───── COLLECTED MATERIAL

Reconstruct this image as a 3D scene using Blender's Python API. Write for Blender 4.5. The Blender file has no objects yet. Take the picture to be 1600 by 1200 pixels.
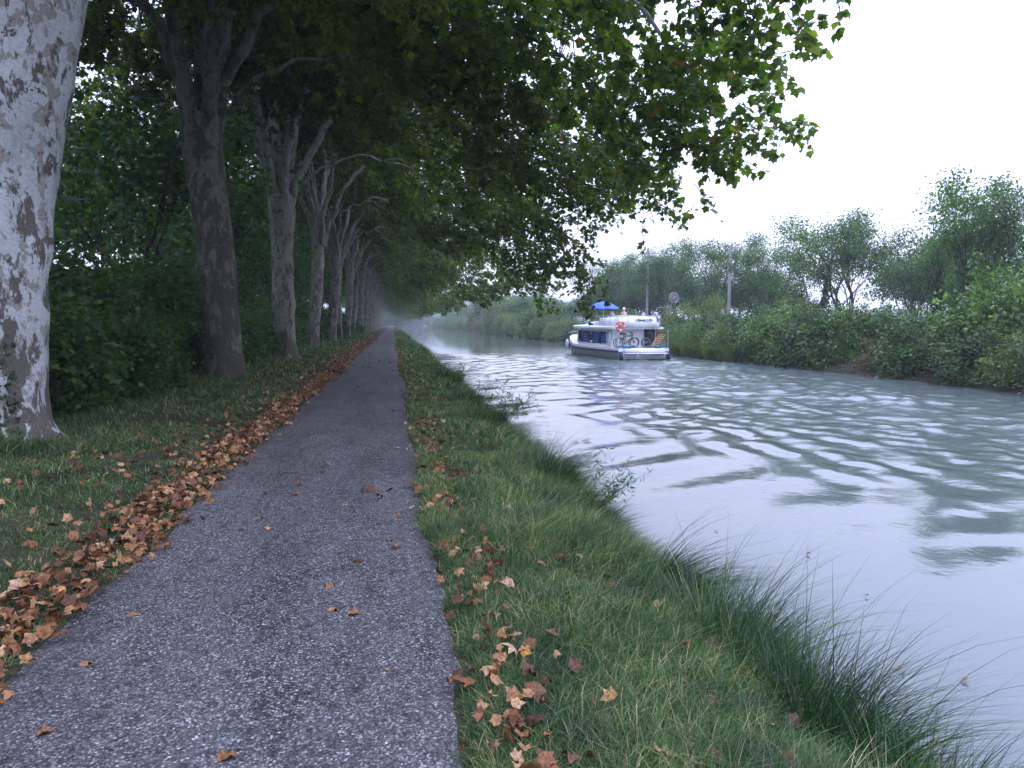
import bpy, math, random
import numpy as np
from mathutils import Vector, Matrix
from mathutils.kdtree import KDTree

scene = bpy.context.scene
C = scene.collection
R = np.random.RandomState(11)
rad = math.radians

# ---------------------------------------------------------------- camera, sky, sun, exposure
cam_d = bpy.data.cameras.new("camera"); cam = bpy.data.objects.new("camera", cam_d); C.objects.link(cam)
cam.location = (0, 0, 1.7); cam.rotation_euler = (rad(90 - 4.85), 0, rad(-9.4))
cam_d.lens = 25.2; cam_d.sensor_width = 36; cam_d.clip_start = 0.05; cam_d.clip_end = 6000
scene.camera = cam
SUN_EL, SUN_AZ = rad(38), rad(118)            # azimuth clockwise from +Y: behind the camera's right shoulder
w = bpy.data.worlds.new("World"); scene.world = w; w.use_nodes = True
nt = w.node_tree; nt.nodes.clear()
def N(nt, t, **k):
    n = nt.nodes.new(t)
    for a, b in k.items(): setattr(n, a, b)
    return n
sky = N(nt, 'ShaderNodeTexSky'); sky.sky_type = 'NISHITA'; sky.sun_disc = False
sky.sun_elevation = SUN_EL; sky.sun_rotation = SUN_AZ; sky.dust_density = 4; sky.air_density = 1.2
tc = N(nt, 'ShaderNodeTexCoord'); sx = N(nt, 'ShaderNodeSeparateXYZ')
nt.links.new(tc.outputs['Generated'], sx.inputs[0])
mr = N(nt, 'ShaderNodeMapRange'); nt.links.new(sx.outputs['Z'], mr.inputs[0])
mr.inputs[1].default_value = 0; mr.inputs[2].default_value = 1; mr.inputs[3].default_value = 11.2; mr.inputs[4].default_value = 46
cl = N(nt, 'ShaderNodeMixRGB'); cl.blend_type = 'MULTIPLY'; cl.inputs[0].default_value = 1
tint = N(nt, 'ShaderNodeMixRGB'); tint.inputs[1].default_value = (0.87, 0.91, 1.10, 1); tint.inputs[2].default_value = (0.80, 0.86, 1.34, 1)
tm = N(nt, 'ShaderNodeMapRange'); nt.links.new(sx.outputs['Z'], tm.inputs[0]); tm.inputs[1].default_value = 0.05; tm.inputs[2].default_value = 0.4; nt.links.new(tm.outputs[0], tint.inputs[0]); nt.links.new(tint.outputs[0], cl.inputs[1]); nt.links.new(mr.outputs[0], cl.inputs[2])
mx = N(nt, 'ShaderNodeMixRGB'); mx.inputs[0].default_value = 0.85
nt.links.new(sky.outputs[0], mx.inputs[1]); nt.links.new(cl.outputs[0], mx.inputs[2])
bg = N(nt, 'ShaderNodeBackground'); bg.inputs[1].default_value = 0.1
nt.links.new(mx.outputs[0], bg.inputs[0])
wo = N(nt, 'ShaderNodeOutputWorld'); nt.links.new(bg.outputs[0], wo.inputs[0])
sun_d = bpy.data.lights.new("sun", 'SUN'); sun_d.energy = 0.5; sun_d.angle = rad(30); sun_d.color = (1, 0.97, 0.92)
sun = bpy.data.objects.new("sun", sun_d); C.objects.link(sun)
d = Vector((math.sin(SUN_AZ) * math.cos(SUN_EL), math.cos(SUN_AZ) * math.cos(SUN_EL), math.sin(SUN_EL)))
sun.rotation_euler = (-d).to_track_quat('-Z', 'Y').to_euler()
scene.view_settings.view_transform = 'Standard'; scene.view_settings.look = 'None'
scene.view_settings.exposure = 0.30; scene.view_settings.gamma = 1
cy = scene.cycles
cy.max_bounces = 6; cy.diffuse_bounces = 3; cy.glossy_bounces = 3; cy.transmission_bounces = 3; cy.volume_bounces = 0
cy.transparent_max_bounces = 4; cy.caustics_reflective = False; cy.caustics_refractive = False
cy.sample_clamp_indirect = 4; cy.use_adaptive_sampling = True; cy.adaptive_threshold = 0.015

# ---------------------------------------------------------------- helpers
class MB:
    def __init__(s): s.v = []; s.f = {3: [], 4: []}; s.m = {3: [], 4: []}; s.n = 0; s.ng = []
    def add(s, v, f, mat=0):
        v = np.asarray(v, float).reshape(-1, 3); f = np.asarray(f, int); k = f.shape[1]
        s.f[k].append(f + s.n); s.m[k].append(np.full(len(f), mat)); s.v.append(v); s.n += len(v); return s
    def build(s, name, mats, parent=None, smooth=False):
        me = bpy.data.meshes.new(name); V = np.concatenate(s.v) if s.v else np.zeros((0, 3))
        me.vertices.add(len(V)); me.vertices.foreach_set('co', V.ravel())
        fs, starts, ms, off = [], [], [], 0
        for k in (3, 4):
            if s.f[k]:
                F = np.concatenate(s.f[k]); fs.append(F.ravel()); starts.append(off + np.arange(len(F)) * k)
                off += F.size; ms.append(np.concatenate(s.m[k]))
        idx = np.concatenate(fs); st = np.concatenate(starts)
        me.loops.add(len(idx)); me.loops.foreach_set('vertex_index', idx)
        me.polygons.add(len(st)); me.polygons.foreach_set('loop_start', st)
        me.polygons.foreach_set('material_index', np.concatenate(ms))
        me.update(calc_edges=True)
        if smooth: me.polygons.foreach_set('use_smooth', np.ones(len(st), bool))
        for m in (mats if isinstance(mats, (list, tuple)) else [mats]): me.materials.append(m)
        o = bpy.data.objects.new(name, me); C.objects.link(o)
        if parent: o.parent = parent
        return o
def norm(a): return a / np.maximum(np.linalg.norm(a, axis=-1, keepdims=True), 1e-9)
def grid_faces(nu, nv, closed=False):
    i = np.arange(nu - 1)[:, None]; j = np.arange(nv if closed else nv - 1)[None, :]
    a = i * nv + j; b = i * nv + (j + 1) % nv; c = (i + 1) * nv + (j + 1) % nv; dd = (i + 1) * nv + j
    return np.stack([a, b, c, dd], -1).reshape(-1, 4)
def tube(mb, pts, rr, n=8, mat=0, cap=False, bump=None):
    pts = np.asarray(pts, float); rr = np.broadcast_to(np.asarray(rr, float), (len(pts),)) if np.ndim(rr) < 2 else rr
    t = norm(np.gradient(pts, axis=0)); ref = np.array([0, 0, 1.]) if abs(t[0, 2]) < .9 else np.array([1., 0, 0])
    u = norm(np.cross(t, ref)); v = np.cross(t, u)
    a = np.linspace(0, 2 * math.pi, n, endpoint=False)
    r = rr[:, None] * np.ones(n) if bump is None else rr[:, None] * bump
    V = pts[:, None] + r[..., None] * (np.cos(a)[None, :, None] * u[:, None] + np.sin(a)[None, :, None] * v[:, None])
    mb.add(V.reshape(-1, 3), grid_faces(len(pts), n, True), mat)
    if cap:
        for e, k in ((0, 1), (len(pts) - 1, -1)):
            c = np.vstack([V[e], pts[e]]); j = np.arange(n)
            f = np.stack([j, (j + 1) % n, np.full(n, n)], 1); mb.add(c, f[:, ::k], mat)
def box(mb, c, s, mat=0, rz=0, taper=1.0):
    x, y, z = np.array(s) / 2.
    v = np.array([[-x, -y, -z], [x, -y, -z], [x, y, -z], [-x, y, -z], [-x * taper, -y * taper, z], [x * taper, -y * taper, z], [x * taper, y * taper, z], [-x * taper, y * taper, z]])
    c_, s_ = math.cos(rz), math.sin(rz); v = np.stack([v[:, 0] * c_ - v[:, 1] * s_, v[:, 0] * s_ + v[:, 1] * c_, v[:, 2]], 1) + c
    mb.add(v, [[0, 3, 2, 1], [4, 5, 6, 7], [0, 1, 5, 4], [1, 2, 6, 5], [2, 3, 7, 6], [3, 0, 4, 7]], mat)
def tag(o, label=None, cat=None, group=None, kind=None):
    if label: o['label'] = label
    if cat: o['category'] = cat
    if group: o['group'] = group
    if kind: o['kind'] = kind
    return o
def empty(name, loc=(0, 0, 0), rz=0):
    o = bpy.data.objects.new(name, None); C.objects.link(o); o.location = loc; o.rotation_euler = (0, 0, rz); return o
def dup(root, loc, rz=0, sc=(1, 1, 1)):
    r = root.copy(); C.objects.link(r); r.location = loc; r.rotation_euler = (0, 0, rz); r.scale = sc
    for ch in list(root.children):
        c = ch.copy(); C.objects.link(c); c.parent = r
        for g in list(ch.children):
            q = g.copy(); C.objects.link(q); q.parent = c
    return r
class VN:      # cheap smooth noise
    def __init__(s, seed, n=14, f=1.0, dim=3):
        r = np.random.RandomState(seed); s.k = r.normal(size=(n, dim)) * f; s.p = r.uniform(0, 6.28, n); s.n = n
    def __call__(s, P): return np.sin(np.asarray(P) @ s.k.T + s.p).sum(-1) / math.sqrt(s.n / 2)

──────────

= OBJECTIVE =
Everything from the top line of the data down to and including the line with "rad = math.radians" is to be copied, except the pictures.

= WRITTEN ANSWER =
Reconstruct this image as a 3D scene using Blender's Python API. Write for Blender 4.5. The Blender file has no objects yet. Take the picture to be 1600 by 1200 pixels.
import bpy, math, random
import numpy as np
from mathutils import Vector, Matrix
from mathutils.kdtree import KDTree

scene = bpy.context.scene
C = scene.collection
R = np.random.RandomState(11)
rad = math.radians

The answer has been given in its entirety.